RECORDED INFORMATION:

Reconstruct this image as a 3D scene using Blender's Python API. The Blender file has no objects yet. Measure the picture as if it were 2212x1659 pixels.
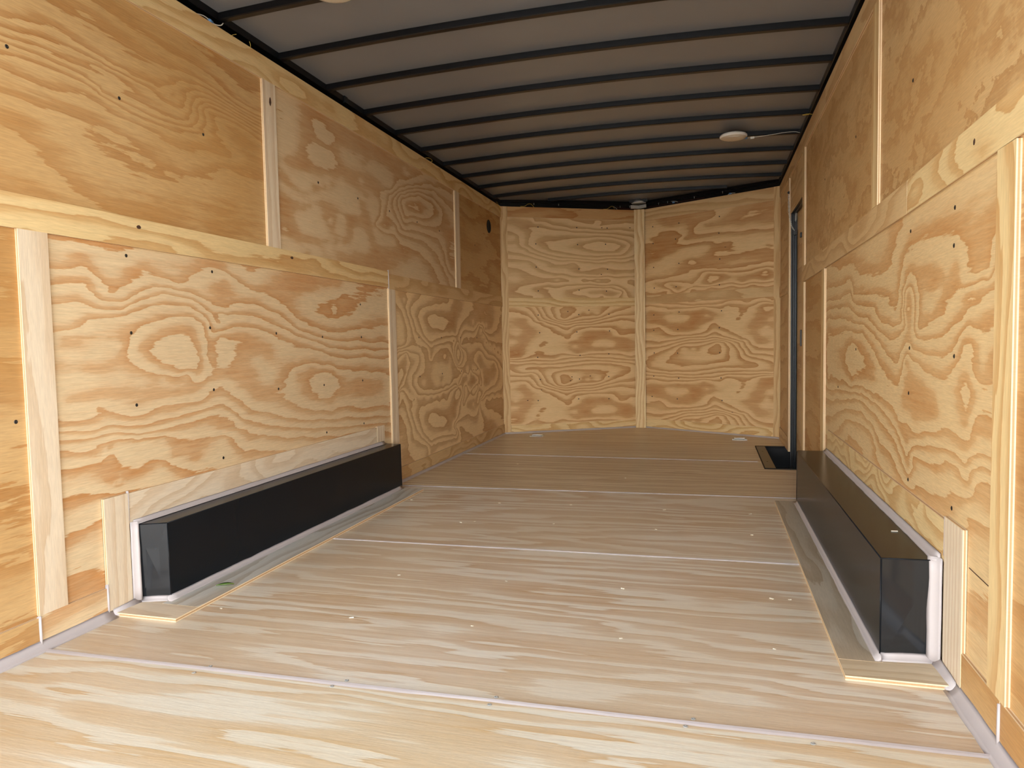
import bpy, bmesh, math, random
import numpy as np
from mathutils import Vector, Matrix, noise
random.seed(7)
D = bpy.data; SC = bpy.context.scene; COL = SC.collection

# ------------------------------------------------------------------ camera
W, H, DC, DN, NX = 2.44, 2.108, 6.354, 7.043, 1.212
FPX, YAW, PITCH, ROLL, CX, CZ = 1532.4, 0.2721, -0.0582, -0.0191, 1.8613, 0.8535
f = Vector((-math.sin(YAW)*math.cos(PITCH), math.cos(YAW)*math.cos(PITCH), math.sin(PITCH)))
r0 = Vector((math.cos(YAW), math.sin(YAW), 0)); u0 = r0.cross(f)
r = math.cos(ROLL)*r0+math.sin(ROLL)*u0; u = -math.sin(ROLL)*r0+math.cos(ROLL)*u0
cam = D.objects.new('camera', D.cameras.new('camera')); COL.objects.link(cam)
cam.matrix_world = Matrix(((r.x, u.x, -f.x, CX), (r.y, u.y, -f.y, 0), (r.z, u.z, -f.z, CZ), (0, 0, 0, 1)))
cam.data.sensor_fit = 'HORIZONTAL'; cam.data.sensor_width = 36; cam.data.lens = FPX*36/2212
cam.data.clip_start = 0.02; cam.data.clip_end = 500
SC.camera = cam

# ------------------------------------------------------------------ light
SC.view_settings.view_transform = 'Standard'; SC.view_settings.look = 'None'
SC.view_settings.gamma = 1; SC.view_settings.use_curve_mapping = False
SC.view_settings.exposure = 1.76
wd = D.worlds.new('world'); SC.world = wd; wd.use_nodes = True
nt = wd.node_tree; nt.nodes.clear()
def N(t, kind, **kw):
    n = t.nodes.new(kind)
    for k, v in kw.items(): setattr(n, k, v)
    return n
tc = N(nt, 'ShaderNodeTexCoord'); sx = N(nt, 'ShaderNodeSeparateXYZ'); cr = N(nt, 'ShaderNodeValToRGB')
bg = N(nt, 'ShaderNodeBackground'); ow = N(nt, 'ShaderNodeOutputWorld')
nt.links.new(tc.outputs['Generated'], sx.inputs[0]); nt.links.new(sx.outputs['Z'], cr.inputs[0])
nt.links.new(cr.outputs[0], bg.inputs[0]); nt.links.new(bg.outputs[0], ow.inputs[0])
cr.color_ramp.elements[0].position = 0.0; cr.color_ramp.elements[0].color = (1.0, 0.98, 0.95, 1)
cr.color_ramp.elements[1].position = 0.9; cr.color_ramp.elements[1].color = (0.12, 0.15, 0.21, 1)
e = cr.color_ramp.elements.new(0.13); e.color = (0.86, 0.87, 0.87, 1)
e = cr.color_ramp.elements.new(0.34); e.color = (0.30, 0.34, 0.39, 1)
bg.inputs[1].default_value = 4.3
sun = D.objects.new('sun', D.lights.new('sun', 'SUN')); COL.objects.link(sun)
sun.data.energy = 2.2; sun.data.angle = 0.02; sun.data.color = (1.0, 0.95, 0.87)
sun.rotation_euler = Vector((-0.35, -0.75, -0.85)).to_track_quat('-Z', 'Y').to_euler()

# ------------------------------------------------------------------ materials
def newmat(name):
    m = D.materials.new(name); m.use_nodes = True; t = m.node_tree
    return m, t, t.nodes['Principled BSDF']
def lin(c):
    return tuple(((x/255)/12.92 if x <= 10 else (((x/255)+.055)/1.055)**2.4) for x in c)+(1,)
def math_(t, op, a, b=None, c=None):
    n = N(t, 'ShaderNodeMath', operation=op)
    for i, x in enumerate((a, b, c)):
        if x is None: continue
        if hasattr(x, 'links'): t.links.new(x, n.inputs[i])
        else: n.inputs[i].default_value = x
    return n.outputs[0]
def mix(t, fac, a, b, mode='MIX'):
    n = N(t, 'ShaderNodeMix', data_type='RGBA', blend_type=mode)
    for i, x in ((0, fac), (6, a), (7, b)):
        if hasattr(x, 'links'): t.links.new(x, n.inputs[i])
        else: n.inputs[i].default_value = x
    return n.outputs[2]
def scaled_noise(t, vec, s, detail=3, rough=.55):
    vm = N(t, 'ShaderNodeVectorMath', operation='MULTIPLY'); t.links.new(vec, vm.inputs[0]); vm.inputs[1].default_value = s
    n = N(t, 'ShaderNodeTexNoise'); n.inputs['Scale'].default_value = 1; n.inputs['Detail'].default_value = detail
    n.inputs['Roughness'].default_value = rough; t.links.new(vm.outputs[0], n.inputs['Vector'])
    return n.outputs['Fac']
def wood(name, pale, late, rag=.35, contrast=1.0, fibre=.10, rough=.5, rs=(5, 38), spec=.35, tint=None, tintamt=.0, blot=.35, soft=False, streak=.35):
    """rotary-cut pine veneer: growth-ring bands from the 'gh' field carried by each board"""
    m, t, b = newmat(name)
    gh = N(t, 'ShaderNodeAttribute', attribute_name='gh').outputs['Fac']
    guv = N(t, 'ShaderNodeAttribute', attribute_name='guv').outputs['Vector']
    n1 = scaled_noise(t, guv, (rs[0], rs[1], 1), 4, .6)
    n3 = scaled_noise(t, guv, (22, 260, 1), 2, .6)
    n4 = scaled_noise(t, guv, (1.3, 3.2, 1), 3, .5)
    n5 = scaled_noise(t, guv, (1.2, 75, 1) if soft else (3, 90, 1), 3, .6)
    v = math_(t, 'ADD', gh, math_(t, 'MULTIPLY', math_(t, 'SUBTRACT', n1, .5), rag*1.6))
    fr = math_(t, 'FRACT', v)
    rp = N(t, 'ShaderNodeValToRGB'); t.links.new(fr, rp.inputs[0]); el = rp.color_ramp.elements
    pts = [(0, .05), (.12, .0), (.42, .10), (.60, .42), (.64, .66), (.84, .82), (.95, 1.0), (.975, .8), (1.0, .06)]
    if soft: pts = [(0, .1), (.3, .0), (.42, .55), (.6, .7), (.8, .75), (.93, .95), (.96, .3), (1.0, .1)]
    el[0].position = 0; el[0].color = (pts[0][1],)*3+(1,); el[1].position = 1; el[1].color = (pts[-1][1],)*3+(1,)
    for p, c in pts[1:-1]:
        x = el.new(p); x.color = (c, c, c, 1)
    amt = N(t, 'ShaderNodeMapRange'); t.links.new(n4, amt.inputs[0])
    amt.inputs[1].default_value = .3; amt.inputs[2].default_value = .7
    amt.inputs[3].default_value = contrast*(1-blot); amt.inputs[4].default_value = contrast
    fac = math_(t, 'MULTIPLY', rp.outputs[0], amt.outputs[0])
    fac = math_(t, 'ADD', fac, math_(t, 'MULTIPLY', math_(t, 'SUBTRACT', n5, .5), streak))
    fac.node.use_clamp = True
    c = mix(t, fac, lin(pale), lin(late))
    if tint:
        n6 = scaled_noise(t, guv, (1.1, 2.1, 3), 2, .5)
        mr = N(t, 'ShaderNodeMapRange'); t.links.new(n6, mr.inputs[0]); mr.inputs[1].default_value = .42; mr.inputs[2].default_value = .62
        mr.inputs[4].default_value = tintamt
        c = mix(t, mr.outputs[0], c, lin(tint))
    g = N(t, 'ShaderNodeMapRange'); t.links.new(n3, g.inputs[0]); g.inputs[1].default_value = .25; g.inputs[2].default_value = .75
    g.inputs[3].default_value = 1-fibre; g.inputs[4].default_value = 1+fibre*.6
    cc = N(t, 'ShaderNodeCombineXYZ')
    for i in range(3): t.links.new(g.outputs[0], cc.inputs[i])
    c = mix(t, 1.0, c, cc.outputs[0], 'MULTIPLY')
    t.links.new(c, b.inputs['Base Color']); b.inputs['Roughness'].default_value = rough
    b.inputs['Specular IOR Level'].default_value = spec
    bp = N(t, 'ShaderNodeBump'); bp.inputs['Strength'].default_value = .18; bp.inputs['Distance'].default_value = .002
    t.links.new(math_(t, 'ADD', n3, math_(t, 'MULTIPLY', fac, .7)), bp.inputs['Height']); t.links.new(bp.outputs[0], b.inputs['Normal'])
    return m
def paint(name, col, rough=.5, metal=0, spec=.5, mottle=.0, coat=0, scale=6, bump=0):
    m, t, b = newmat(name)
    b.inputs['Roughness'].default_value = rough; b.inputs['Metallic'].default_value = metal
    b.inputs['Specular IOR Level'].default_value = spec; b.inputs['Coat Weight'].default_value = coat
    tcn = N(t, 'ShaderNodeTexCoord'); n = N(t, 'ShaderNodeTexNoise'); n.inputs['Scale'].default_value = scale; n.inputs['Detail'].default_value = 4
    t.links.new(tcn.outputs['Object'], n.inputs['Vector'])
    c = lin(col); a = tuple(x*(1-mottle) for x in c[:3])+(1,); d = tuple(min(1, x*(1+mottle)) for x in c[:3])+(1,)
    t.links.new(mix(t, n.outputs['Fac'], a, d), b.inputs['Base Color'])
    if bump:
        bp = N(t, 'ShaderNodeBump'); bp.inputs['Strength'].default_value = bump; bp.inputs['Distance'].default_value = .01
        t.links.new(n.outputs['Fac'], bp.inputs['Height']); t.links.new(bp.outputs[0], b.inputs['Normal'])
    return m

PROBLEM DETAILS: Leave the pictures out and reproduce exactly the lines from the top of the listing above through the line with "D = bpy.data;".

WRITTEN ANSWER:
Reconstruct this image as a 3D scene using Blender's Python API. The Blender file has no objects yet. Measure the picture as if it were 2212x1659 pixels.
import bpy, bmesh, math, random
import numpy as np
from mathutils import Vector, Matrix, noise
random.seed(7)
D = bpy.data; SC = bpy.context.scene; COL = SC.collection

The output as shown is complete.